Ya son un poco más de tres meses desde el 4 de junio en que el presidente Correa firmó el tristemente célebre Decreto 16, con el que se establece un férreo sistema de control sobre las organizaciones de la sociedad civil ecuatoriana. Corre ya el plazo para que se ponga en marcha el sistema de información que prevé el decreto, el Estado tenga en sus manos los detalles más mínimos del trabajo de las organizaciones sociales y el Gobierno pueda intervenir en ellas, disolverlas y liquidarlas si es que incurren en las causales que establece su draconiano artículo 26.
Fundamedios y Ecuarunari han presentado sendas demandas de inconstitucionalidad al referido decreto. Hasta el momento, la Corte Constitucional guarda silencio. Antes, un juez no admitió una acción de protección planteada por César Ricaurte. La justicia constitucional aúpa el intento presidencial de hacer de la sociedad civil un apéndice del Estado.
Por su parte, la sociedad ecuatoriana pareciera aún no aquilatar las implicancias de esta iniciativa presidencial. El vértigo de la coyuntura ha hecho que los ojos del público se alejen de este monumento, quizá como ningún otro, al hiperestatismo, a la voracidad autoritaria del Gobierno, a su voluntad de controlarlo todo, inclusive el derecho básico de los ciudadanos a asociarse libremente.

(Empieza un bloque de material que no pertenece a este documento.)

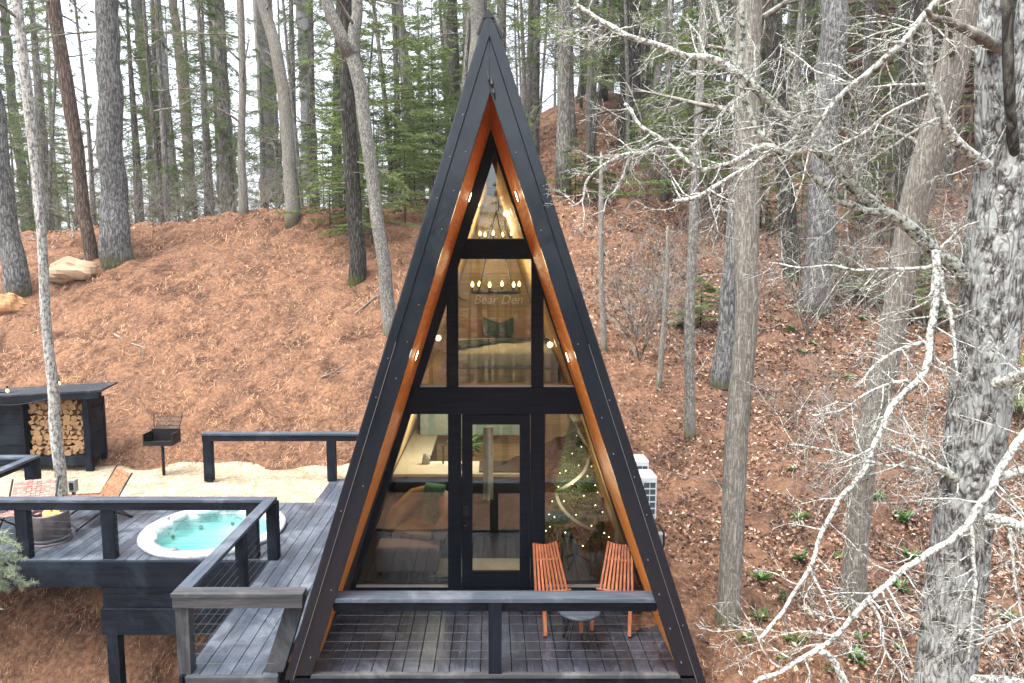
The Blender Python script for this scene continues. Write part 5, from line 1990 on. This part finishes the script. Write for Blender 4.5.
limb([(800, 135), (784, 147), (762, 160), (735, 175), (715, 186), (703, 194), (688, 199), (674, 202)], 5.1, 5.1, 4.5, 5, 'twig_white', 10, .4)
limb([(805, 140), (800, 122), (806, 105), (800, 92)], 5.0, 4.9, 6, 5, 'twig_white', 6, .25)
limb([(928, 95), (905, 105), (880, 118), (860, 135), (838, 146), (825, 155)], 4.7, 4.9, 4, 2, 'twig_white', 12, .35)
limb([(940, 118), (915, 130), (890, 146), (870, 160), (852, 172)], 4.8, 5.0, 3.5, 2, 'twig_white', 10, .35)
limb([(925, 84), (900, 84), (880, 88), (862, 88), (845, 82)], 4.7, 4.9, 3.5, 2, 'twig_white', 8, .35)
limb([(780, 45), (800, 60), (820, 72), (845, 82)], 5.1, 4.9, 2.5, 3, 'twig_white', 8, .35)
limb([(742, 90), (725, 110), (705, 135), (690, 148)], 5.2, 5.4, 4, 5, 'twig_white', 10, .4)
# stubs and lower limbs
limb([(980, 387), (1003, 380), (1024, 372), (1050, 366)], 4.95, 4.4, 16, 12, 'twig_white', 7, .4)
limb([(975, 486), (955, 478), (940, 470), (925, 460), (907, 453), (893, 447)], 4.97, 4.6, 12, 3, 'twig_white', 10, .45)
limb([(960, 512), (1000, 520), (1024, 527), (1055, 532)], 4.95, 4.4, 14, 13, 'twig_white', 8, .4)
limb([(985, 478), (1005, 477), (1030, 470), (1060, 462)], 4.95, 4.5, 11, 9, 'twig_white', 7, .4)
limb([(950, 684), (985, 680), (1020, 683), (1060, 690)], 4.95, 4.4, 14, 10, 'twig_white', 8, .4)
limb([(972, 518), (973, 560), (975, 590), (972, 625), (969, 665)], 4.7, 4.55, 5, 2, 'twig_white', 8, .4)
limb([(1010, 528), (1012, 560), (1018, 600), (1024, 640)], 4.6, 4.4, 4, 2, 'twig_white', 8, .4)
limb([(1040, 610), (1010, 625), (990, 640), (975, 650)], 4.3, 4.5, 5, 2, 'twig_white', 10, .35)
limb([(870, 603), (880, 620), (885, 650), (910, 683)], 4.3, 4.1, 4, 2.5, 'twig_white', 6, .3)
limb([(808, 566), (820, 590), (835, 620), (858, 662)], 4.6, 4.4, 3, 1.5, 'twig_white', 5, .25)
limb([(910, 380), (890, 385), (868, 392), (840, 410), (812, 415)], 4.75, 5.0, 4, 1.5, 'twig_white', 10, .35)
limb([(975, 470), (940, 474), (905, 466), (870, 462), (830, 450), (790, 445)], 4.9, 5.2, 6, 2, 'twig_white', 16, .45)
limb([(820, 652), (835, 665), (850, 690)], 4.3, 4.2, 8, 10, 'twig_white', 2, .2)
limb([(1000, 50), (985, 40), (960, 26), (935, 16), (925, 10)], 4.98, 4.6, 15, 3, 'twig_grey', 0, name='broken_stub')
# forks of the trunk above
for seqf, ms_ in (([(1003, 190, 34), (990, 130, 26), (988, 60, 24), (992, 0, 22), (996, -80, 20)], 'lichen_bark'), ([(1010, 160, 56), (1026, 100, 50), (1040, 40, 46), (1050, -60, 40)], 'lichen_bark')):
    Wf = [P(a, b_, BY + .02) - o0 for a, b_, _ in seqf]
    MB().tube(Wf, [w_ / F * 4.85 / 2 for _, _, w_ in seqf], 24, rough=.09, seed=2, freq=6).build('limb', M[ms_], big, True)
Wf = [P(a, b_, yy_) - o0 for a, b_, yy_ in ((1022, 205, 4.98), (1015, 165, 4.86), (1011, 120, 4.79), (1008, 60, 4.76), (1007, 0, 4.76), (1012, -60, 4.8))]
MB().tube(Wf, [.04, .038, .035, .033, .03, .03], 14, rough=.2).build('limb', M['dark_bark'], big, True)

# small green hemlock sprigs on the big tree's side
def sprig_points(cx, cy, cz, dirv, length, n, spread, rng):
    cs, ds = [], []
    d = Vector(dirv).normalized()
    sd_ = d.cross(Vector((0, 0, 1))).normalized()
    for i in range(n):
        t = rng.random()
        w_ = spread * (1 - t * .7) * (rng.random() * 2 - 1)
        c_ = Vector((cx, cy, cz)) + d * length * t + sd_ * w_ + Vector((0, 0, -.06 * t + rng.gauss(0, .012)))
        cs.append(tuple(c_)); ds.append(tuple(d + sd_ * (1 if w_ > 0 else -1)))
    return cs, ds


# hemlock saplings whose flat sprays show between the branches
def hemlock_sapling(label, px, py, h_, spread_, seed, group='young green hemlocks', Y=None, fol='hemlock', sc_=1.0, nb=18):
    rng = random.Random(seed); nrng = np.random.default_rng(seed)
    g = hit(px, py) if Y is None else P(px, py, Y)
    root = empty('hemlock_sapling', (g.x, g.y, tz(g.x, g.y)), 0, label, 'sapling', group)
    m_ = MB().tube([(0, 0, -.1), (.02, .01, h_ * .5), (.0, .0, h_)], [.022 * sc_, .014 * sc_, .004], 6)
    out, cs, ds = [], [], []
    for i in range(nb):
        t = (i + .5) / nb
        z = h_ * (.15 + .85 * t)
        az = rng.random() * 6.28
        bl_ = spread_ * (1.15 - t * .9)
        d = Vector((math.cos(az), math.sin(az), -.06))
        grow(out, Vector((0, 0, z)), d, bl_, .008, 1, rng, droop=.1, wig=.1, kids=6, ang=.8, shrink=.45, seg=4, rmin=.002, flat=.12)
        a_, b_ = sprig_points(0, 0, z, d, bl_, int(60 * bl_ / .6), bl_ * .35, rng)
        cs += a_; ds += b_
    to_mesh(out, 'branches', M['dark_bark'], root, onto=(m_, M['dark_bark']))
    np_mesh('crown', blades(cs, nrng, 9, .085, .009, .18, ds), 3, M[fol], root)
    return root


hs_spec = [(330, 238, 2.6, 1.5), (372, 245, 2.2, 1.3), (405, 225, 3.0, 1.5), (436, 212, 2.8, 1.3), (345, 215, 3.4, 1.6), (392, 205, 4.0, 1.7), (425, 190, 3.4, 1.6), (300, 205, 3.2, 1.5), (318, 195, 4.2, 1.8),
           (450, 285, 1.6, .6), (575, 205, 2.2, 1.1), (598, 200, 1.5, .9), (700, 330, 1.3, .8), (905, 280, 2.6, 1.1), (930, 330, 1.8, .9), (845, 300, 1.2, .9), (880, 240, 3.4, 1.4), (760, 230, 2.2, 1.0), (800, 240, 2.6, 1.0), (1010, 420, 1.4, .8), (740, 160, 4.0, 1.6), (860, 180, 4.0, 1.6)]
names_ = ['left of the dark sprigged trunk', 'under the forked grey tree', 'left of the cabin roof high on the slope', 'against the left roof edge near the crest']
for i, (px, py, h_, s_) in enumerate(hs_spec):
    hemlock_sapling('young green hemlock with flat lacy sprays under the taller trees', px, py, h_, s_, 100 + i)
hp = []
for s in range(5):
    o = hemlock_sapling('soft green hemlock growing between the trunks on the crest', 400, 230, 5.0 + s * .5, 1.5 + .12 * s, 500 + s, 'hemlocks between the trunks', nb=30)
    hp.append(o)
hr = random.Random(8)
hsp = [(-hr.uniform(.02, .26) * q_, q_) for q_ in [hr.uniform(22, 31) for _ in range(13)]] + [(hr.uniform(4, 20), hr.uniform(21, 34)) for _ in range(18)] + [(hr.uniform(-22, -12), hr.uniform(27, 38)) for _ in range(5)]
for i, (x_, y_) in enumerate(hsp):
    o = hp[i] if i < 5 else copy_tree(hp[i % 5])
    sc_ = hr.uniform(.7, 1.35)
    o.location = (x_, y_, tz(x_, y_)); o.rotation_euler = (0, 0, hr.random() * 6.28); o.scale = (sc_,) * 3
# sticks lying on the slope
kr = random.Random(15)
kp = []
for s in range(5):
    out = []
    grow(out, Vector((-.5, 0, .02)), Vector((1, 0, .0)), 1.2, .022, 1, kr, wig=.16, kids=3, ang=.6, shrink=.5, seg=6, rmin=.004, flat=.15)
    m_ = MB()
    for q_, w_ in out: m_.tube(q_, w_, 5)
    kp.append(m_.build('fallen_branch', M['twig_grey'], None, True))
for i in range(46):
    if i < 30: x_, y_ = kr.uniform(3.2, 14), kr.uniform(7, 25)
    else: x_, y_ = kr.uniform(-15, -2), kr.uniform(14.5, 22.5)
    o = kp[i] if i < 5 else kp[i % 5].copy()
    if i >= 5: COL.objects.link(o)
    e = .3
    gx_, gy_ = (tz(x_ + e, y_) - tz(x_ - e, y_)) / (2 * e), (tz(x_, y_ + e) - tz(x_, y_ - e)) / (2 * e)
    q_ = Vector((-gx_, -gy_, 1)).to_track_quat('Z', 'Y')
    o.rotation_mode = 'QUATERNION'
    from mathutils import Quaternion
    o.rotation_quaternion = q_ @ Quaternion((0, 0, 1), kr.random() * 6.28)
    o.location = (x_, y_, tz(x_, y_) + .02)
    s_ = kr.uniform(.5, 1.3); o.scale = (s_,) * 3
    tag(o, 'grey fallen stick lying on the littered slope', 'stick', 'sticks lying on the slope')
# a lichen-draped conifer bough reaching in at the left edge in front of the tub deck
ft = empty('lichen_conifer', (-5.5, 6.6, tz(-5.5, 6.6)), label='lichen-draped conifer reaching in from the left edge before the tub deck', cat='tree')
fr2 = random.Random(31); fn2 = np.random.default_rng(31)
base_z = tz(-5.5, 6.6)
m_ = MB().tube([(0, 0, -.2), (.05, 0, 2.2), (0, .05, 5.2), (0, 0, 8)], [.12, .10, .07, .02], 12, rough=.1)
out, cs, ds = [], [], []
for i in range(11):
    z = .0 - base_z + .62 + i * .055
    az = fr2.uniform(-.75, .55) if i % 3 else fr2.uniform(0, 6.28)
    d = Vector((math.cos(az), math.sin(az), -.15 + fr2.gauss(0, .12)))
    br = []
    grow(br, Vector((0.05, 0, z)), d, .45 + .25 * fr2.random(), .009, 2, fr2, droop=.08, wig=.18, kids=5, ang=.7, shrink=.5, seg=5, rmin=.002, flat=.4)
    out += br
    for pp, _ in br:
        for q in range(7):
            j = fr2.randrange(0, len(pp) - 1)
            cs.append(tuple(pp[j].lerp(pp[j + 1], fr2.random()))); ds.append(tuple((pp[j + 1] - pp[j]).normalized()))
to_mesh(out, 'branches', M['twig_white'], ft, onto=(m_, M['dark_bark']))
np_mesh('crown', blades(cs, fn2, 7, .05, .0035, .8, ds), 3, M['paleneedle'], ft)

# ------------------------------------------------------------------ low green plants and brush on the right slope
def low_plant(seed):
    rng = np.random.default_rng(seed)
    V = []
    for i in range(34):
        a = rng.random() * 6.28
        el = .1 + .8 * rng.random()
        d = Vector((math.cos(a) * math.cos(el), math.sin(a) * math.cos(el), math.sin(el)))
        r_ = .06 + .16 * rng.random()
        c_ = Vector((0, 0, 0))
        s_ = d.cross(Vector((0, 0, 1))).normalized()
        L_2, w_ = .10 + .26 * rng.random(), .035
        up_ = Vector((0, 0, .02))
        V += [tuple(c_), tuple(c_ + d * L_2 * .5 + s_ * w_ + up_), tuple(c_ + d * L_2 - Vector((0, 0, .02))), tuple(c_ + d * L_2 * .5 - s_ * w_ + up_)]
    return V


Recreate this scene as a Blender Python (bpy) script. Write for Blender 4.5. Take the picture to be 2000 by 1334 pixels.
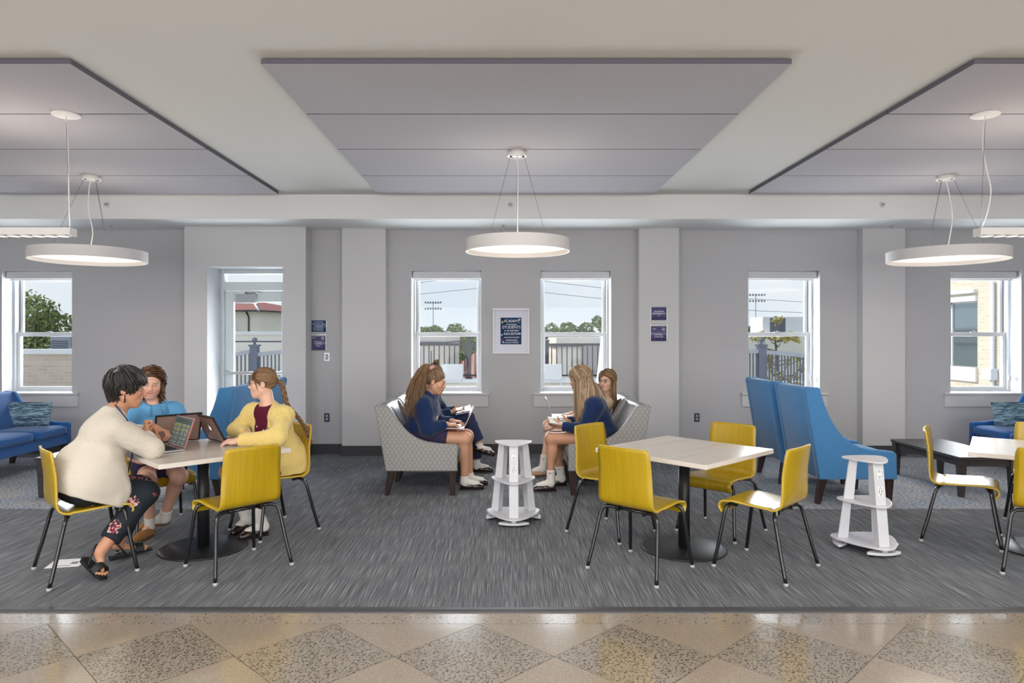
import bpy, bmesh, math, random
import numpy as np
from mathutils import Vector, Matrix, noise as mnoise

# ------------------------------------------------------------------ camera, sky, sun, lamps, exposure
for o in list(bpy.data.objects):
    bpy.data.objects.remove(o, do_unlink=True)
SC = bpy.context.scene
COL = SC.collection
R = math.radians
FPX, CX, CY, EYE = 1330.0, 985.0, 655.0, 1.574      # focal length in px, vanishing point, eye height

cam = bpy.data.cameras.new('camera')
cam.sensor_width = 36.0
cam.lens = 36.0 * FPX / 2000.0
cam.shift_x = (1000 - CX) / 2000.0
cam.shift_y = -(667 - CY) / 2000.0
cam.clip_start, cam.clip_end = 0.05, 600
camo = bpy.data.objects.new('camera', cam)
COL.objects.link(camo)
camo.location = (0, 0, EYE)
camo.rotation_euler = (R(90), 0, 0)
SC.camera = camo

SC.view_settings.view_transform = 'Standard'
SC.view_settings.look = 'None'
SC.view_settings.gamma = 1.0
SC.view_settings.use_curve_mapping = False
SC.view_settings.exposure = 0.0

w = bpy.data.worlds.new('sky'); SC.world = w
w.use_nodes = True
nt = w.node_tree; nt.nodes.clear()
wo = nt.nodes.new('ShaderNodeOutputWorld'); bg = nt.nodes.new('ShaderNodeBackground')
tc = nt.nodes.new('ShaderNodeTexCoord'); sx = nt.nodes.new('ShaderNodeSeparateXYZ')
rp = nt.nodes.new('ShaderNodeValToRGB'); mp = nt.nodes.new('ShaderNodeMapping')
nz = nt.nodes.new('ShaderNodeTexNoise'); mx = nt.nodes.new('ShaderNodeMix'); mx.data_type = 'RGBA'
rn = nt.nodes.new('ShaderNodeMapRange')
nt.links.new(tc.outputs['Generated'], sx.inputs[0]); nt.links.new(sx.outputs['Z'], rp.inputs[0])
e = rp.color_ramp.elements
e[0].position = 0.0; e[0].color = (0.80, 0.87, 0.93, 1)
e[1].position = 0.75; e[1].color = (0.42, 0.62, 0.92, 1)
mp.inputs['Scale'].default_value = (1, 1, 4)
nt.links.new(tc.outputs['Generated'], mp.inputs[0]); nt.links.new(mp.outputs[0], nz.inputs['Vector'])
nz.inputs['Scale'].default_value = 3.0; nz.inputs['Detail'].default_value = 5
nt.links.new(nz.outputs['Fac'], rn.inputs['Value'])
rn.inputs['From Min'].default_value = 0.42; rn.inputs['From Max'].default_value = 0.68
nt.links.new(rn.outputs[0], mx.inputs['Factor'])
nt.links.new(rp.outputs[0], mx.inputs[6]); mx.inputs[7].default_value = (0.92, 0.94, 0.96, 1)
nt.links.new(mx.outputs[2], bg.inputs[0]); bg.inputs[1].default_value = 1.0
nt.links.new(bg.outputs[0], wo.inputs[0])

def lamp(name, kind, loc, power, color=(1, 1, 1), rot=None, aim=None, **kw):
    l = bpy.data.lights.new(name, kind); l.energy = power; l.color = color
    for k, v in kw.items(): setattr(l, k, v)
    o = bpy.data.objects.new(name, l); COL.objects.link(o); o.location = loc
    if aim is not None:
        o.rotation_euler = (Vector(aim) - Vector(loc)).to_track_quat('-Z', 'Y').to_euler()
    elif rot is not None: o.rotation_euler = rot
    return o

# sun high on the left, almost along the window wall: it only catches the right-hand jambs
lamp('sun', 'SUN', (-20, 25, 30), 3.2, (1.0, 0.95, 0.86), aim=(-20 + 0.85 * 30, 25 - 0.22 * 30, 30 - 0.70 * 30), angle=R(0.6))
# added fill lamps out of view: a wide frontal area, then a downward row
lamp('fill_area_front', 'AREA', (0, -3.9, 1.4), 400, (0.97, 0.985, 1.0), rot=(R(90), 0, R(0)), shape='RECTANGLE', size=13.0, size_y=2.2)
for i, x in enumerate((-4.5, 0, 4.5)):
    lamp('fill_area_down', 'AREA', (x, 1.2, 3.25), 105, (1.0, 0.985, 0.96), rot=(0, 0, 0), shape='RECTANGLE', size=2.4, size_y=0.6)

for x in (-4.5, 0, 4.5):
    lamp('fill_area_up', 'AREA', (x, -0.6, 2.5), 75, (1.0, 0.985, 0.965), rot=(R(180), 0, 0), shape='RECTANGLE', size=2.4, size_y=0.5)  # added fill lamps over the camera, aimed up to brighten the ceiling
# daylight entering at each window and at the glazed door
for x, z, sx_, sz_ in ((-6.22, 1.62, 0.8, 1.4), (-3.34, 1.15, 0.7, 1.9), (-0.77, 1.62, 0.8, 1.4), (0.95, 1.62, 0.8, 1.4), (3.72, 1.62, 0.8, 1.4), (6.41, 1.62, 0.8, 1.4)):
    lamp('window_daylight', 'AREA', (x, 9.85, z), 105, (0.92, 0.96, 1.0), aim=(x, 0, z + 5.0), shape='RECTANGLE', size=sx_, size_y=sz_)

# ------------------------------------------------------------------ helpers
def lin(c):
    f = lambda v: (v / 255 / 12.92) if v / 255 <= 0.04045 else ((v / 255 + 0.055) / 1.055) ** 2.4
    return (f(c[0]), f(c[1]), f(c[2]), 1.0)

def P(px, py, Y):
    "pixel of the 2000x1334 photograph at a depth -> place in the room"
    return Vector(((px - CX) * Y / FPX, Y, EYE - (py - CY) * Y / FPX))

def nodes_of(m):
    return m.node_tree.nodes, m.node_tree.links

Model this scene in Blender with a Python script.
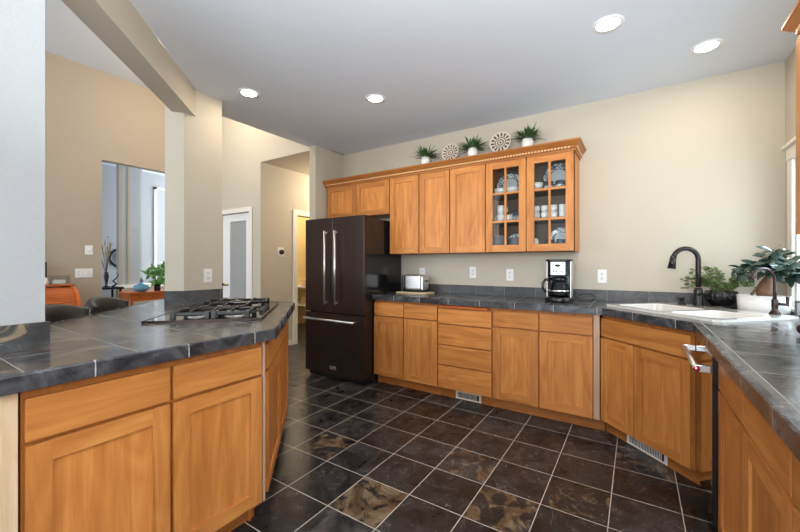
import bpy, bmesh, math, random
from mathutils import Vector, Matrix
from mathutils.geometry import tessellate_polygon
PI = math.pi
S = bpy.context.scene
C = S.collection
for o in list(bpy.data.objects): bpy.data.objects.remove(o)
R2 = math.sqrt(.5)

# ------------------------------------------------------------ camera
cam = bpy.data.cameras.new('camera'); camo = bpy.data.objects.new('camera', cam); C.objects.link(camo)
camo.location = (0, 0, 1.28); camo.rotation_euler = (PI/2, 0, .576)
cam.sensor_width = 36; cam.lens = 364/800*36; cam.shift_y = -2.5/800; cam.clip_start = .02
S.camera = camo
# ------------------------------------------------------------ world, sun, area lights, exposure
W = bpy.data.worlds.new('world'); S.world = W; W.use_nodes = True
bg = W.node_tree.nodes['Background']; bg.inputs[0].default_value = (.80, .90, 1, 1); bg.inputs[1].default_value = 1.45
def area(name, loc, rot, sx, sy, power, col=(1, 1, 1)):
    l = bpy.data.lights.new(name, 'AREA'); l.shape = 'RECTANGLE'; l.size = sx; l.size_y = sy; l.energy = power; l.color = col
    o = bpy.data.objects.new(name, l); C.objects.link(o); o.location = loc; o.rotation_euler = rot; return o
area('kitchen_fill_light', (-.2, -2.6, 1.35), (PI/2, 0, .12), 2.6, 1.8, 20, (.96, .98, 1))  # added frontal fill behind the camera, no window there
area('ceiling_fill_light', (.15, -.4, 1.7), Vector((.12, .42, 1)).to_track_quat('-Z', 'Y').to_euler(), 1.5, 1.5, 92, (.92, .965, 1))  # added upward fill that brightens the ceiling, no real fixture
area('dining_fill_light', (-4.2, -2.4, 2.0), (PI/2, 0, .2), 3.0, 2.2, 55, (.92, .96, 1))  # added soft fill from the unseen dining side, no window modelled
area('sink_window_light', (1.30, 2.95, 1.6), (0, PI/2, 0), 1.2, 1.2, 11, (.74, .87, 1))
area('window_sky_light', (1.75, 3.75, 2.25), Vector((-1.2, -1.75, -1.25)).to_track_quat('-Z', 'Y').to_euler(), 1.1, 1.1, 52, (.66, .82, 1))
area('entry_window_light', (-8.3, 5.6, 2.2), (-PI/2, 0, 0), 2.5, 2.0, 110, (.82, .9, 1))
S.view_settings.view_transform = 'Standard'; S.view_settings.look = 'None'
S.view_settings.exposure = 0.78; S.view_settings.gamma = 1; S.view_settings.use_curve_mapping = False

# ------------------------------------------------------------ node helpers
def newmat(name):
    m = bpy.data.materials.new(name); m.use_nodes = True
    nt = m.node_tree; b = nt.nodes['Principled BSDF']; return m, nt, b
def N(nt, t, **k):
    n = nt.nodes.new(t)
    for a, v in k.items():
        if a == 'inp':
            for i, x in v.items(): n.inputs[i].default_value = x
        else: setattr(n, a, v)
    return n
def L(nt, a, b): nt.links.new(a, b)
def mth(nt, op, a, b=None, c=None):
    n = nt.nodes.new('ShaderNodeMath'); n.operation = op
    for i, x in enumerate((a, b, c)):
        if x is None: continue
        if isinstance(x, (int, float)): n.inputs[i].default_value = x
        else: L(nt, x, n.inputs[i])
    return n.outputs[0]
def mix(nt, fac, a, b, typ='MIX'):
    n = nt.nodes.new('ShaderNodeMix'); n.data_type = 'RGBA'; n.blend_type = typ
    for i, x in ((0, fac), (6, a), (7, b)):
        if isinstance(x, (int, float)): n.inputs[i].default_value = x
        elif isinstance(x, tuple): n.inputs[i].default_value = (*x, 1) if len(x) == 3 else x
        else: L(nt, x, n.inputs[i])
    return n.outputs[2]
def ramp(nt, fac, pts):
    n = nt.nodes.new('ShaderNodeValToRGB'); e = n.color_ramp.elements
    while len(e) < len(pts): e.new(.5)
    for k, (p, c) in enumerate(pts):
        e[k].position = p; e[k].color = (*c, 1) if isinstance(c, tuple) else (c, c, c, 1)
    L(nt, fac, n.inputs[0]); return n.outputs[0]
def bump(nt, b, h, s, d=.01):
    n = nt.nodes.new('ShaderNodeBump'); n.inputs['Strength'].default_value = s; n.inputs['Distance'].default_value = d
    L(nt, h, n.inputs['Height']); L(nt, n.outputs[0], b.inputs['Normal'])

def flat(name, col, rough=.5, metal=0, bumpy=0, bscale=60, var=0, emit=None, es=1, coat=0, spec=None):
    m, nt, b = newmat(name)
    b.inputs['Base Color'].default_value = (*col, 1); b.inputs['Roughness'].default_value = rough; b.inputs['Metallic'].default_value = metal
    if spec is not None: b.inputs['Specular IOR Level'].default_value = spec
    if coat: b.inputs['Coat Weight'].default_value = coat
    if emit: b.inputs['Emission Color'].default_value = (*emit, 1); b.inputs['Emission Strength'].default_value = es
    tc = N(nt, 'ShaderNodeTexCoord'); n = N(nt, 'ShaderNodeTexNoise', inp={'Scale': bscale, 'Detail': 4.0})
    L(nt, tc.outputs['Object'], n.inputs['Vector'])
    v = max(var, .03)
    L(nt, mix(nt, n.outputs[0], tuple(c*(1-v) for c in col), tuple(min(1, c*(1+v)) for c in col)), b.inputs['Base Color'])
    if bumpy: bump(nt, b, n.outputs[0], bumpy, .004)
    return m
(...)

Pero el Decreto 16 sigue su camino de ejecución. Con ello, uno de los últimos reservorios de libertad quedará bajo la rectoría del Ejecutivo. Mediante este decreto, entre otras cosas, el Gobierno puede disolver a las organizaciones sociales si intervienen en temas políticos o alteran la paz pública. Si este decreto hubiera estado vigente en el pasado, ni el movimiento indígena de los noventa ni la movilización social que puso en jaque a la corrupción estatal desde los ochenta ni los forajidos u otras experiencias de insurgencia social hubieran ocurrido en el país. Seríamos una isla de paz subyugada por caudillos y sus argollas, intoxicados de corrupción y poder, sin la participación activa de la sociedad civil en los asuntos más candentes de la vida política nacional. Es por eso que, sin duda alguna, con este decreto Correa no pretende otra cosa que curarse en sano de una sociedad civil activa, de organizaciones sociales que lo interpelen; convertir a la sociedad civil en una burocracia más sin ánimo de cuestionar las corruptelas del poder y mendicante de la plata del Gobierno. Su expedición por ello es la prueba más clara del terror que siente Correa a la movilización social; de su necesidad de tener callados y controlados a los ciudadanos que pueden reclamar y organizarse. El Decreto 16 es el retrato vivo de un gobernante aterrorizado por una sociedad que interrumpa sus monólogos, despierte de su propaganda y le pida cuentas.